Radical Possibilities

Trump’s rhetoric has resulted in a historically uncommon opportunity, where millions of Americans and people around the world from the right and left have been mobilized around principles that can produce fundamental democratic change. It is clear that the backlash against Trump’s rhetoric and policies has produced a groundswell of bottom-up activism from the left. The movement has united activists around broad issues of social justice that has resulted in new collaborations between previously distant groups. The activism from all shades of the political left has resulted in a variety of tactics including protest, campaigning and direct action.

However, what may be less apparent is the mobilization of the “forgotten majority.” On the surface, it may seem that Trump supporters have little in common with the left. However, this does not consider some of the things that may have brought them out in droves. Many supporters of Trump have cited job insecurity, unfair labor practices, disconnect from the government — all of which are not unfamiliar issues to the left, particularly the radical left.
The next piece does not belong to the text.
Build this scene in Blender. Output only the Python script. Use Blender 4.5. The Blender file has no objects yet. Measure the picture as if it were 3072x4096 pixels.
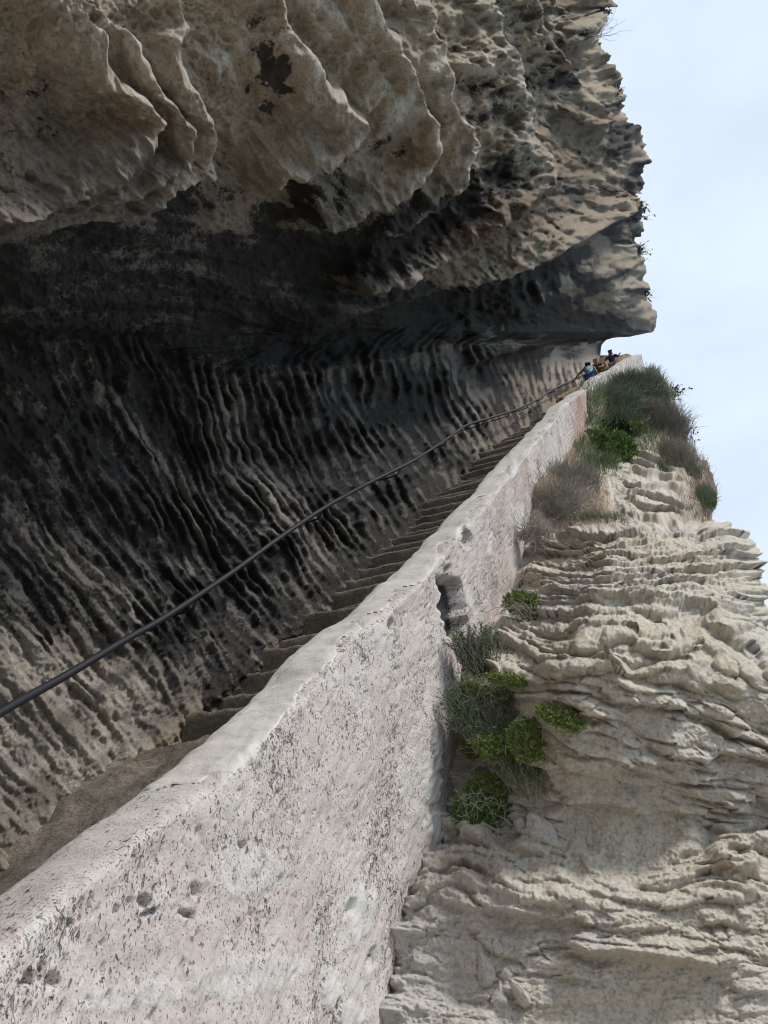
import bpy, bmesh, math, random
import numpy as np
from mathutils import Vector, Matrix

sc = bpy.context.scene
COL = sc.collection
F = 3190.0
TH = math.radians(32.0)
CT, ST = math.cos(TH), math.sin(TH)
CAMZ = 1.6
VX, VY = 2640.0, 1330.0
DC = np.array([(VX-1536)/F, (2048-VY)/F, 1.0])      # direction of the flight in camera axes

# ------------------------------------------------------------------ helpers
def cam2world(c):
    c = np.asarray(c, float)
    x, y, z = c[..., 0], c[..., 1], c[..., 2]
    return np.stack([x, z*CT - y*ST, z*ST + y*CT + CAMZ], -1)

def at(px, py, Z):
    px, py, Z = np.broadcast_arrays(np.asarray(px, float), np.asarray(py, float), np.asarray(Z, float))
    return cam2world(np.stack([(px-1536)/F*Z, (2048-py)/F*Z, Z], -1))

def proj(P):
    P = np.asarray(P, float)
    X, Y, Zw = P[..., 0], P[..., 1], P[..., 2]-CAMZ
    zc = Y*CT + Zw*ST
    yc = -Y*ST + Zw*CT
    zs = np.where(np.abs(zc) < 1e-3, 1e-3, zc)
    return 1536 + F*X/zs, 2048 - F*yc/zs, zc

def interp(x, tab):
    t = np.asarray(tab, float)
    return np.interp(x, t[:, 0], t[:, 1])

def sstep(a, b, x):
    t = np.clip((x-a)/(b-a), 0, 1)
    return t*t*(3-2*t)

def _hash(ix, iy, seed):
    h = (ix.astype(np.int64)*374761393 + iy.astype(np.int64)*668265263 + seed*974711) & 0xffffffff
    h = ((h ^ (h >> 13))*1274126177) & 0xffffffff
    h = h ^ (h >> 16)
    return (h & 0xffff)/65535.0*2*math.pi

def noise(x, y, seed=0):
    x = np.asarray(x, float); y = np.asarray(y, float)
    x0 = np.floor(x); y0 = np.floor(y)
    fx = x-x0; fy = y-y0
    u = fx*fx*fx*(fx*(fx*6-15)+10); v = fy*fy*fy*(fy*(fy*6-15)+10)
    r = 0
    out = []
    for dx, dy in ((0, 0), (1, 0), (0, 1), (1, 1)):
        a = _hash(x0+dx, y0+dy, seed)
        out.append(np.cos(a)*(fx-dx) + np.sin(a)*(fy-dy))
    a = out[0]+u*(out[1]-out[0]); b = out[2]+u*(out[3]-out[2])
    return (a+v*(b-a))*1.5

def fbm(x, y, seed=0, octv=4, gain=0.5, lac=2.03):
    s = 0; a = 1.0
    for i in range(octv):
        s = s + a*noise(x, y, seed+i*17)
        x = x*lac+3.1; y = y*lac+7.7; a *= gain
    return s

def ridged(x, y, seed=0, octv=3, gain=0.5, lac=2.1):
    s = 0; a = 1.0; tot = 0
    for i in range(octv):
        n = 1-np.abs(noise(x, y, seed+i*13))*1.6
        s = s + a*n; tot += a
        x = x*lac+5.3; y = y*lac+1.9; a *= gain
    return s/tot

def catmull(pts, n=6):
    p = np.asarray(pts, float)
    if len(p) < 3: return p
    e = np.vstack([2*p[0]-p[1], p, 2*p[-1]-p[-2]])
    out = []
    for i in range(len(p)-1):
        a, b, c, d = e[i:i+4]
        for k in range(n):
            t = k/n
            out.append(.5*((2*b)+(-a+c)*t+(2*a-5*b+4*c-d)*t*t+(-a+3*b-3*c+d)*t**3))
    out.append(p[-1])
    return np.array(out)

S = 3072/1659.0     # strokes below are noted in a 1659-wide reading of the cliff
def stroke(X, Y, pts, A, wi, wo, taper=.15, scale=S, smooth=3, rnd=None):
    """relief of one ledge or lobe: high at its lip, falling gently to the inside, steeply to the outside"""
    p = catmull(np.asarray(pts, float)*scale, smooth)
    pad = max(wi, wo)*3.2
    m = (X > p[:, 0].min()-pad) & (X < p[:, 0].max()+pad) & (Y > p[:, 1].min()-pad) & (Y < p[:, 1].max()+pad)
    H = np.zeros(X.shape)
    if not m.any(): return H
    x = X[m]; y = Y[m]
    best = np.full(x.shape, 1e18); sd = np.zeros(x.shape); tt = np.zeros(x.shape)
    L = np.concatenate([[0], np.cumsum(np.hypot(*np.diff(p, axis=0).T))])
    for i in range(len(p)-1):
        d = p[i+1]-p[i]; l2 = d@d
        if l2 < 1e-6: continue
        rx = x-p[i, 0]; ry = y-p[i, 1]
        t = np.clip((rx*d[0]+ry*d[1])/l2, 0, 1)
        ex = rx-t*d[0]; ey = ry-t*d[1]
        q = ex*ex+ey*ey
        k = q < best
        cr = (-d[1]*rx + d[0]*ry)
        best = np.where(k, q, best)
        sd = np.where(k, np.sign(cr)*np.sqrt(q), sd)
        tt = np.where(k, (L[i]+t*(L[i+1]-L[i]))/L[-1], tt)
    e = wo*.6 if rnd is None else rnd
    ins = np.exp(-(np.sqrt(sd*sd+e*e)-e)/wi)
    outs = np.exp(-(sd/wo)**2)
    tp = sstep(0, taper, tt)*sstep(0, taper, 1-tt) if taper > 0 else 1
    H[m] = A*tp*np.where(sd > 0, ins, outs)
    return H

def blob(X, Y, x, y, rx, ry=None, ang=0):
    ry = ry or rx
    c, s = math.cos(math.radians(ang)), math.sin(math.radians(ang))
    u = ((X-x)*c+(Y-y)*s)/rx; v = (-(X-x)*s+(Y-y)*c)/ry
    return np.exp(-(u*u+v*v))

def link(o, parent=None):
    COL.objects.link(o)
    if parent is not None: o.parent = parent
    return o

def tag(o, label=None, cat=None, group=None, kind=None):
    if label: o['label'] = label
    if cat: o['category'] = cat
    if group: o['group'] = group
    if kind: o['kind'] = kind
    return o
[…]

The radical left has long grappled with the issues in Trump’s campaign, but are better equipped to address them. In addition to the issues in Trump’s campaign, anarchists, socialists and communists have exposed racism, sexism, xenophobia and other oppressive social conditions [2]. The reason that the radical left is able to address issues that Trump cannot is because they utilize a framework that considers how these inequities are related in a broader system. The best proponents of these movements understand that economic, social or political factors are related to general inequality, and therefore require all forms of inequity to be addressed. Framed in this way, the radical left perspective can be understood as striving toward “true democracy,” or democracy that considers the individual as they relate to others in society in the fullest sense, including their social, political and economic selves [3].

Consequently, when Trump and others from the far-right extol ideas of freedom, they miss the mark because their ideas are decontextualized from the social and economic contexts in which real people live. Chomsky explains that the recognition of the importance of social conditions for the creation of a true democracy is the major factor separating the anarchist in the leftist tradition from the far-right (2).

Trump’s inability to articulate a consistent program of change that works for the majority of Americans is because he is so radically disconnected from democratic ideals. Therefore, the key difference between Trump supporters and movements on the left is not recognition of the issues, but rather understanding of the causes or a larger framework to situate the issues. In fact, the massive turnout of Americans who have risen from apathy, with a recognition of the social ills, has brought the “other America” into a space where they may be prepared to fight for change with a potentially more inclusive, democratic vision of a new US.

Defy, Inform, Unify: The US’s New Democracy

Therefore, this is a call to organizers from the left not to dismay at the Trump win and subsequent stripping of American democratic ideals. Rather, this is an opportunity to defy the alienating rhetoric of Trump, inform those with opposing views the economic, social or political factors related to general inequality, and unite with the “opposition” in a concerted effort to produce a more democratic US.

Endnotes:

1. Buber, M. (1970). I and thou: Charles Scribner’s Sons.

2. Chomsky, N. (2013). On anarchism. New York, NY: The New Press

3. Critchley, P. (2001). Marx, reason, and freedom: Communism, rational freedom and socialised humanity. Manchester Metropolitan University.